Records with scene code
+===+
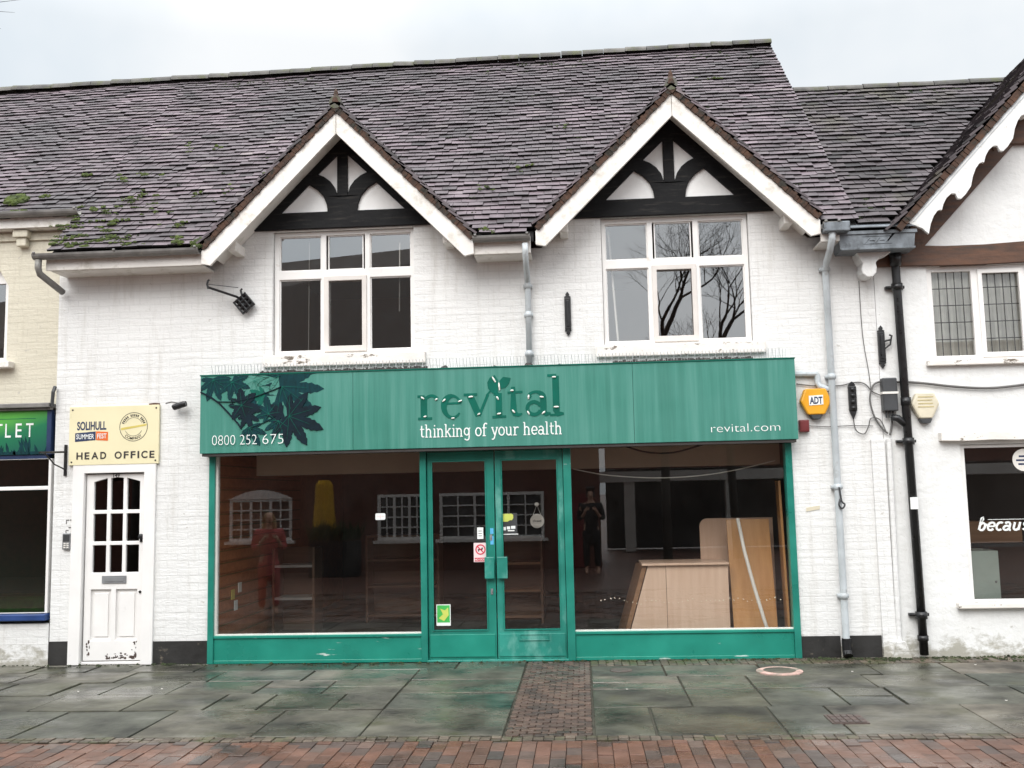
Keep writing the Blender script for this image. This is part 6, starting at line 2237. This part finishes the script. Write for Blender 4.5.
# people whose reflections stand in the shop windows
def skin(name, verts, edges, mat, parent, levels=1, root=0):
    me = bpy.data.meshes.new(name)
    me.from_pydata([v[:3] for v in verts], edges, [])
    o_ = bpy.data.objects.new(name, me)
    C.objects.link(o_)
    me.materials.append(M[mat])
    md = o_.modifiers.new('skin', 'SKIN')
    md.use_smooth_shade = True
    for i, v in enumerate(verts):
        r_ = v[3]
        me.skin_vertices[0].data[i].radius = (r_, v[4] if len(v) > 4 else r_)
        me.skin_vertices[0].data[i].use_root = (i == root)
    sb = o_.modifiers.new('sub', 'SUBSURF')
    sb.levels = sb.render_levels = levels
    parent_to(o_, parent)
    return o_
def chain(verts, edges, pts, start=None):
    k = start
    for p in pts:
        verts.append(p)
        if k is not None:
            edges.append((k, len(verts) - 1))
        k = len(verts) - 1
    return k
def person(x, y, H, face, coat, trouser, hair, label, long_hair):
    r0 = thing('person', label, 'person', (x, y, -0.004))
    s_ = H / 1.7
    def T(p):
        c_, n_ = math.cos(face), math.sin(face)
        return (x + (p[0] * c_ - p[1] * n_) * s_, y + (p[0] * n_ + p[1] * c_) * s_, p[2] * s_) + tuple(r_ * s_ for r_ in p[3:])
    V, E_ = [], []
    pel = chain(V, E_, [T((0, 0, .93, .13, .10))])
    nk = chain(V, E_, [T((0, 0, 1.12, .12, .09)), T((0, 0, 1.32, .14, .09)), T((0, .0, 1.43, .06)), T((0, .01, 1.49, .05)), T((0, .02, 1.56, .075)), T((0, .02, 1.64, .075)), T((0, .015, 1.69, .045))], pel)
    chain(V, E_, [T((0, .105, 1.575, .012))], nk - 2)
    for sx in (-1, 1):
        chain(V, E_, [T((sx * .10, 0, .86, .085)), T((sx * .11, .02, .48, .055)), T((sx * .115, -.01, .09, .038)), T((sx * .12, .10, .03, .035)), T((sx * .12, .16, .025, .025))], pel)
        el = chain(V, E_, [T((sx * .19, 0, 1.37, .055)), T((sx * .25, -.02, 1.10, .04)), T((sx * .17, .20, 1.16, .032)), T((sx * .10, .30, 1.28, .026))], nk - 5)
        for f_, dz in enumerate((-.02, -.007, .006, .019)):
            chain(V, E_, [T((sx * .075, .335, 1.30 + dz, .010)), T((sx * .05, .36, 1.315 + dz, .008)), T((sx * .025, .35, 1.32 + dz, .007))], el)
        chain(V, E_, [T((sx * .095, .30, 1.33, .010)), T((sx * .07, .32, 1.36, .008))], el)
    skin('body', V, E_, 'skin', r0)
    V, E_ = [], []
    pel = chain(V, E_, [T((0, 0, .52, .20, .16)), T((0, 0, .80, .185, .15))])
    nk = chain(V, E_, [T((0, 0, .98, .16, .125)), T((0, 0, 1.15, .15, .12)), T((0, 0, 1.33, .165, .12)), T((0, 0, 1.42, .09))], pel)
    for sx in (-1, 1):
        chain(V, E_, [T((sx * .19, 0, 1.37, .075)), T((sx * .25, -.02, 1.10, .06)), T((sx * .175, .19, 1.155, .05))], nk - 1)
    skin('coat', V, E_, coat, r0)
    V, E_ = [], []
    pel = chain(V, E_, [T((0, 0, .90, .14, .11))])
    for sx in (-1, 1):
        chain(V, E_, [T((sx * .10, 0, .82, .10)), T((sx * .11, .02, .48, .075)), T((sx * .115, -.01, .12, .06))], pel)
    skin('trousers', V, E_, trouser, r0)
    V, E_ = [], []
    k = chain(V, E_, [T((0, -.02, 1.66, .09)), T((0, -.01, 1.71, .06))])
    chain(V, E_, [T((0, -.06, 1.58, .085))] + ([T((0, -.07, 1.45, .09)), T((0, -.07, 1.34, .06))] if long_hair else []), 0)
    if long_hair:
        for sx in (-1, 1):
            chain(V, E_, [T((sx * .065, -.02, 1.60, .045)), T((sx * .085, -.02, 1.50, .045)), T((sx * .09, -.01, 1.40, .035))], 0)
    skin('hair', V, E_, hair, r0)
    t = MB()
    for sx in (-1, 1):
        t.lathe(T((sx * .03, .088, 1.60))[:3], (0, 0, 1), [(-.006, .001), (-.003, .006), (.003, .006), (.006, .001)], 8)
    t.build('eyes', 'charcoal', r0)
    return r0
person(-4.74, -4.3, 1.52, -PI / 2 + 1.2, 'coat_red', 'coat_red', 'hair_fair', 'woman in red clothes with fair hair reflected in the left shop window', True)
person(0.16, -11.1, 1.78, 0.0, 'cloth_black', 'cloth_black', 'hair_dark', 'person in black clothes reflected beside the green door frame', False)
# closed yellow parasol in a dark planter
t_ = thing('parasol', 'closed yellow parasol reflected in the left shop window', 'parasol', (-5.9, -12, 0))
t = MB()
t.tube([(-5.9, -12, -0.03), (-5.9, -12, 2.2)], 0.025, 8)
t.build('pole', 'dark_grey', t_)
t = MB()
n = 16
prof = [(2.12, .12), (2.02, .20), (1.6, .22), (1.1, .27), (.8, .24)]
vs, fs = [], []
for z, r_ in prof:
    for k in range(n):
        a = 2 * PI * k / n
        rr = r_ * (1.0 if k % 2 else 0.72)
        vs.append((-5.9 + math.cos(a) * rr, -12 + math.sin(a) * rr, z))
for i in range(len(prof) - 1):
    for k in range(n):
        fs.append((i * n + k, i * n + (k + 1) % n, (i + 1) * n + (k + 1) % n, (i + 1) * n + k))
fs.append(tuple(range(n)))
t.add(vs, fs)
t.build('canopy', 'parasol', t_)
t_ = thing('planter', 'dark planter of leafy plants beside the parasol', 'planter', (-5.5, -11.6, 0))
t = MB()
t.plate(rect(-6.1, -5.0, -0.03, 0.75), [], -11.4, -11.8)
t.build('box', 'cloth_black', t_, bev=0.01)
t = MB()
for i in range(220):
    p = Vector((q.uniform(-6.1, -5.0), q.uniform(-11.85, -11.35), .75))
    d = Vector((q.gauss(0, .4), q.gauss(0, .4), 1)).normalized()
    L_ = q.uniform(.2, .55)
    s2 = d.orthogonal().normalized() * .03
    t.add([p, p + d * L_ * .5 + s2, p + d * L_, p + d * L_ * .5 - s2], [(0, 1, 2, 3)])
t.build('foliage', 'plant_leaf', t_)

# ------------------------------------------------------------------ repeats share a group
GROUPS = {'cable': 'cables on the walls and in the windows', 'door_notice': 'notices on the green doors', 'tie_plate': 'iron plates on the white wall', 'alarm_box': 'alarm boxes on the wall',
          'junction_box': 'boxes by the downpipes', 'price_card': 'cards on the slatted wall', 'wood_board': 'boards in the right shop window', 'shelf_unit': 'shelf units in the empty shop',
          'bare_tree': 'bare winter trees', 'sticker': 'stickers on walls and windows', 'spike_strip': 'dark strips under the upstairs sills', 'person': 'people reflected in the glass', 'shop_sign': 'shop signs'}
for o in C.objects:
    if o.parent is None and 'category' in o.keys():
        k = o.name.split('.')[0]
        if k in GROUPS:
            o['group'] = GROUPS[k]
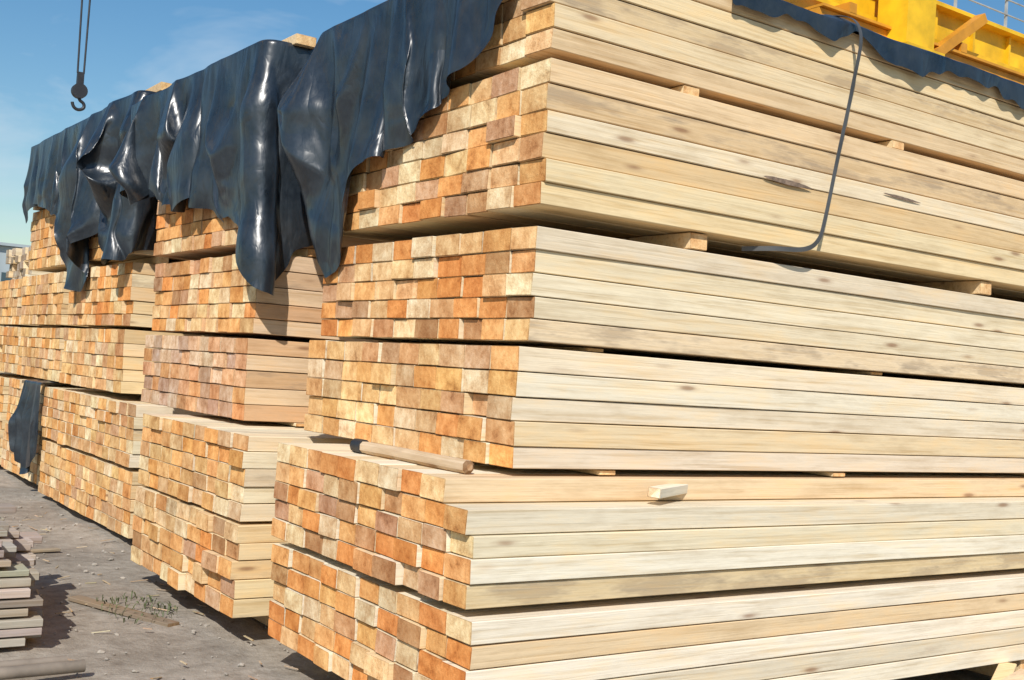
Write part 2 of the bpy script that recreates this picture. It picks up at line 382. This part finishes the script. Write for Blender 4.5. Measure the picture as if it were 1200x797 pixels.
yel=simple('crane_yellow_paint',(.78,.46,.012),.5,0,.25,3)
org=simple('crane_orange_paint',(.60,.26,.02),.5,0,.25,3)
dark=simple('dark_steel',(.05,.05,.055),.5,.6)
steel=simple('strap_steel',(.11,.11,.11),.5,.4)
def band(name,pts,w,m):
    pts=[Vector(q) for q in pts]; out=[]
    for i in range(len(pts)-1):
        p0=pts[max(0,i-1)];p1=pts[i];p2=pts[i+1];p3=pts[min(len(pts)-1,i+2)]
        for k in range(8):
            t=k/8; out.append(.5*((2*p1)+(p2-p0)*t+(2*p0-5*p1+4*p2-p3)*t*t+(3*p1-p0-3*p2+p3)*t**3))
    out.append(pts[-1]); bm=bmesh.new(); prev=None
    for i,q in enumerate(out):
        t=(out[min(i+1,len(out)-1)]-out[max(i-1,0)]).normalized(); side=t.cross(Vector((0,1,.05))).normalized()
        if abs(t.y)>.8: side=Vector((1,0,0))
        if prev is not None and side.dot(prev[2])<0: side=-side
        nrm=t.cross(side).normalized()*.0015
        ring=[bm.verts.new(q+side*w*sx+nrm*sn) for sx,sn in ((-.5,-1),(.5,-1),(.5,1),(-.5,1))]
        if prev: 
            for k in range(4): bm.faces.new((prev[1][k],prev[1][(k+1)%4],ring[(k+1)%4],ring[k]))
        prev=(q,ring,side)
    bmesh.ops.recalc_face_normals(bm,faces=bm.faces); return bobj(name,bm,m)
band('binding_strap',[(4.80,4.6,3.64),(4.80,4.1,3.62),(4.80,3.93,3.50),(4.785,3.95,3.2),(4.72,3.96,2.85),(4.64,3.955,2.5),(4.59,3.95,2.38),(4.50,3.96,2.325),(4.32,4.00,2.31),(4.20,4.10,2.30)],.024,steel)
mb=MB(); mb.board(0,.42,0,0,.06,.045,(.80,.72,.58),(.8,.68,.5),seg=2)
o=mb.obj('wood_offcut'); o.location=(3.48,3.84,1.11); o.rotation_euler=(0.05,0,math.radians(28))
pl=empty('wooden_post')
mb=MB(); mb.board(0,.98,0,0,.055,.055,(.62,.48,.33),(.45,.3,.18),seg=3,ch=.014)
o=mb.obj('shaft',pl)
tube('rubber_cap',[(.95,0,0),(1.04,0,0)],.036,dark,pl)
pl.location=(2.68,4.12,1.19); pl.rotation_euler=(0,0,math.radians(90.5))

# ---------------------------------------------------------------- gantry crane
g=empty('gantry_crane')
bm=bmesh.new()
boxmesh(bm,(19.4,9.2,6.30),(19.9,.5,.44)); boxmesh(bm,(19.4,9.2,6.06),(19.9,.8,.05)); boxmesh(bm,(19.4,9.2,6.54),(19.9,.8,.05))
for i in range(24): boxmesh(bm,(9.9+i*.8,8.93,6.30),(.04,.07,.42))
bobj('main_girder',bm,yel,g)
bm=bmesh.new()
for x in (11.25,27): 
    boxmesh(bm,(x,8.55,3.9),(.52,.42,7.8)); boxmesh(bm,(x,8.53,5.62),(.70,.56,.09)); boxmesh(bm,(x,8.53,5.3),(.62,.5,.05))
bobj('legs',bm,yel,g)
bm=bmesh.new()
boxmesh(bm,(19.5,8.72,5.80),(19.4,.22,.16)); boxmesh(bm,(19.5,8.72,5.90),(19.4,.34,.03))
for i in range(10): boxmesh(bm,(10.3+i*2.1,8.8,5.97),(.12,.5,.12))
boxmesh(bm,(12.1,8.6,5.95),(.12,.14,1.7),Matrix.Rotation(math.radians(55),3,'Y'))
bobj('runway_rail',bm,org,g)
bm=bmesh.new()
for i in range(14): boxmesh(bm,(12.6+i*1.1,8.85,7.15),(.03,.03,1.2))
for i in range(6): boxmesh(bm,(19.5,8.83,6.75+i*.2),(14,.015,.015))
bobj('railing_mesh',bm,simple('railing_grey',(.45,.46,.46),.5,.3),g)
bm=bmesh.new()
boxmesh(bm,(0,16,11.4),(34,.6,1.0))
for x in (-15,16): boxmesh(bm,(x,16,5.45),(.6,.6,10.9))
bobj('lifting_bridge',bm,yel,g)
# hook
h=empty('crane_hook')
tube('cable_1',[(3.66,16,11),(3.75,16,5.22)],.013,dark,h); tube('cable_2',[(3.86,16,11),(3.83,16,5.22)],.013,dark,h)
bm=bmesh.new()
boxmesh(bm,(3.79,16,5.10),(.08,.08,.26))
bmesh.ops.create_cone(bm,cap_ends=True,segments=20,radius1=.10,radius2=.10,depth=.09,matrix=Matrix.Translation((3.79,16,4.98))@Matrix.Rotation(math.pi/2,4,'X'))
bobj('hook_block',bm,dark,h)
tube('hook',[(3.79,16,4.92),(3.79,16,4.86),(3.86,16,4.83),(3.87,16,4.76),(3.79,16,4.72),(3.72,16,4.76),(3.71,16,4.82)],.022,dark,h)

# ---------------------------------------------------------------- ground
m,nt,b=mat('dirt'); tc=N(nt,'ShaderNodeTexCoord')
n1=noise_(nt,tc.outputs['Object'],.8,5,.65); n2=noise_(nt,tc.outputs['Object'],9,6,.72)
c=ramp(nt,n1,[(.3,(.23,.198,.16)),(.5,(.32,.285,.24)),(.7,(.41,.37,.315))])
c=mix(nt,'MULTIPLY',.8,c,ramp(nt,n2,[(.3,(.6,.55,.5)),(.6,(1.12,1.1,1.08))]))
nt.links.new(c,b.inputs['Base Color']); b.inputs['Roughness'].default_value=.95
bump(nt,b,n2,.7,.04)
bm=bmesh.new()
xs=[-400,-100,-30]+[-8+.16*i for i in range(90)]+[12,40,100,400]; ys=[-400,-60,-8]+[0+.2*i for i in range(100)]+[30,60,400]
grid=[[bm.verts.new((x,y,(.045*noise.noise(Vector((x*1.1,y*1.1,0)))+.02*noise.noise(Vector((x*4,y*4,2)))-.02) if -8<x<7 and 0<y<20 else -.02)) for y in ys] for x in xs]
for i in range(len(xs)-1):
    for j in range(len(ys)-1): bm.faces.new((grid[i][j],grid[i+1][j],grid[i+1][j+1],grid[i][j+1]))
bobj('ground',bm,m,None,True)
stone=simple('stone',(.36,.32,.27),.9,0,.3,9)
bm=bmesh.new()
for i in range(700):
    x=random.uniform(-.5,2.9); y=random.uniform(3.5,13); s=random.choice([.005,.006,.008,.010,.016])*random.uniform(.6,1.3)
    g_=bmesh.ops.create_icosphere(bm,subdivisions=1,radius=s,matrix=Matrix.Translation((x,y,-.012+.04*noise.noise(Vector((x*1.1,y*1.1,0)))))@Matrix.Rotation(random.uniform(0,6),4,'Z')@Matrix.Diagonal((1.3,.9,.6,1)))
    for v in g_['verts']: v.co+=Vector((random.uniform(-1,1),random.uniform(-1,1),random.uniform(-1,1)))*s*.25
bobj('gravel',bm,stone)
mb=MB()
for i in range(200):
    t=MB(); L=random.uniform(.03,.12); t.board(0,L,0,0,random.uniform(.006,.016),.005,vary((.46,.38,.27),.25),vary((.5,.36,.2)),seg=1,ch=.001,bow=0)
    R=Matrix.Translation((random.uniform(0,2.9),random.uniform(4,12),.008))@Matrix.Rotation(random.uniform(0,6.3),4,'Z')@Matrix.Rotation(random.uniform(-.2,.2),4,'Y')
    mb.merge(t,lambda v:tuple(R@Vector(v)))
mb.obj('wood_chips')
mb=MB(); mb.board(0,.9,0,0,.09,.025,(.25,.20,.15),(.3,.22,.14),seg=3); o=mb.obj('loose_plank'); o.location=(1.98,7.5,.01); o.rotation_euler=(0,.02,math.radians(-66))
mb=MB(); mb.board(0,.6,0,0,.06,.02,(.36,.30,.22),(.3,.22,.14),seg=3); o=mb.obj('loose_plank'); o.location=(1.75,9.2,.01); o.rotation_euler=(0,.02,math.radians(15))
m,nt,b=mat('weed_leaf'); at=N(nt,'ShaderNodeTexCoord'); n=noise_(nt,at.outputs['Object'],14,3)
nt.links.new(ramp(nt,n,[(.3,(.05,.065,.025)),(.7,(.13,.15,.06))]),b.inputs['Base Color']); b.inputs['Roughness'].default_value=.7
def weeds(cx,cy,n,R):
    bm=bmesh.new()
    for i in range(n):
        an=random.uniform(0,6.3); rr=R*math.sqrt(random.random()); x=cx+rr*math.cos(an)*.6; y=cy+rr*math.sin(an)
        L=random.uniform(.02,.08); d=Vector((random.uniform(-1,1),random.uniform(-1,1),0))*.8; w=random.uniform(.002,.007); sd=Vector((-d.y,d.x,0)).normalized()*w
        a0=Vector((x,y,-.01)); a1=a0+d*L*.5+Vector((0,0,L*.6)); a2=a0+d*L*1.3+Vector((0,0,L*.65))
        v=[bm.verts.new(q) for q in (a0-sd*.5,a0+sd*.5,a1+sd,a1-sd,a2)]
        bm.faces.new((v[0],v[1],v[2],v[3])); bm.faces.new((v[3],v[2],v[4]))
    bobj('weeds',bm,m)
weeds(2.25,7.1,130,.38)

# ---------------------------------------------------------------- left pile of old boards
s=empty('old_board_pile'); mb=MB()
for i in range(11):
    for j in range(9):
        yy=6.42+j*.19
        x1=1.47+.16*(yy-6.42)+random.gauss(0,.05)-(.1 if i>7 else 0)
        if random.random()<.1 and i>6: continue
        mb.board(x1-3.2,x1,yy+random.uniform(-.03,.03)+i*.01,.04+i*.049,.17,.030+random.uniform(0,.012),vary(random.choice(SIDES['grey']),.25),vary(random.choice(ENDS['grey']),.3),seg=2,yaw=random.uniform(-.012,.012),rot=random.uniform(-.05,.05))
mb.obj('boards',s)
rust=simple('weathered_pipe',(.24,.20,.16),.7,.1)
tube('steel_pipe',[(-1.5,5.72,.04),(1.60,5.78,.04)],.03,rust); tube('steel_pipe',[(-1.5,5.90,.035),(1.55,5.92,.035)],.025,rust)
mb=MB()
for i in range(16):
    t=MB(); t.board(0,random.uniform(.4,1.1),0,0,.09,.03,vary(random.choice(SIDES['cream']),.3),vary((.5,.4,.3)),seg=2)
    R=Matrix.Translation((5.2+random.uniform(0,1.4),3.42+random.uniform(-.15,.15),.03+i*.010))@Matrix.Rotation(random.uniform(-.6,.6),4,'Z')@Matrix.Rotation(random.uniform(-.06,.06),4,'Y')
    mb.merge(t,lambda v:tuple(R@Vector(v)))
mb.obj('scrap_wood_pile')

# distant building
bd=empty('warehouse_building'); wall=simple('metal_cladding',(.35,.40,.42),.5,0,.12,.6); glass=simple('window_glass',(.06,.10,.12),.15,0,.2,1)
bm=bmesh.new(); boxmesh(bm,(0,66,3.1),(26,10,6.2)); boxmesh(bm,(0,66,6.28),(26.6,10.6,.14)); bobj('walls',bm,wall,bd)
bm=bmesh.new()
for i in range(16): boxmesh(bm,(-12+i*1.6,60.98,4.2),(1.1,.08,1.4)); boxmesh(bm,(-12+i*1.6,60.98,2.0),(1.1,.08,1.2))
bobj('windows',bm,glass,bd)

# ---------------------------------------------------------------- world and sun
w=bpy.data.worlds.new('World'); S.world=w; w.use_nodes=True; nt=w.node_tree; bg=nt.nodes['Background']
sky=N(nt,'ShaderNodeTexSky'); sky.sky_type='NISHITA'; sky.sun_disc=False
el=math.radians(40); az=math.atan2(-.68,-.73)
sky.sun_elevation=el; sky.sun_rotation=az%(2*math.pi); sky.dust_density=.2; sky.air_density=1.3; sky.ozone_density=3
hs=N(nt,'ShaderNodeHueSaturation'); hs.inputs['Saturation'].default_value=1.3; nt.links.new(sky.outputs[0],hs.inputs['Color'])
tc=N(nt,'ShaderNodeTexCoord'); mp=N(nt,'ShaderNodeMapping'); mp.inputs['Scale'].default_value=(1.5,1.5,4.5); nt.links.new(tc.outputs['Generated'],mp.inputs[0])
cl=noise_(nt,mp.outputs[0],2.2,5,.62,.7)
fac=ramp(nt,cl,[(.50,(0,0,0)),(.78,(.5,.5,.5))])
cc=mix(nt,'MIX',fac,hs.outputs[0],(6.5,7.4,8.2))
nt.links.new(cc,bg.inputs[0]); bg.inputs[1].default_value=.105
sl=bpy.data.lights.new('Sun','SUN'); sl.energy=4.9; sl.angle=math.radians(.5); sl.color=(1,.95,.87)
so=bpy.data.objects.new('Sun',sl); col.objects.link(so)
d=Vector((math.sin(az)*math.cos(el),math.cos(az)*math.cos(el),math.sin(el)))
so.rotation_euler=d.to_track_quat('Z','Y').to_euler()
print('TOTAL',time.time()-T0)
+===+
*PROBLEM DETAILS*: Look through the data above. Copy every line with the string "script" in it.

*OUTPUT OF THE TASK*:
Keep writing the Blender script for this image. This is part 6, starting at line 2237. This part finishes the script. Write for Blender 4.5.
Write part 2 of the bpy script that recreates this picture. It picks up at line 382. This part finishes the script. Write for Blender 4.5. Measure the picture as if it were 1200x797 pixels.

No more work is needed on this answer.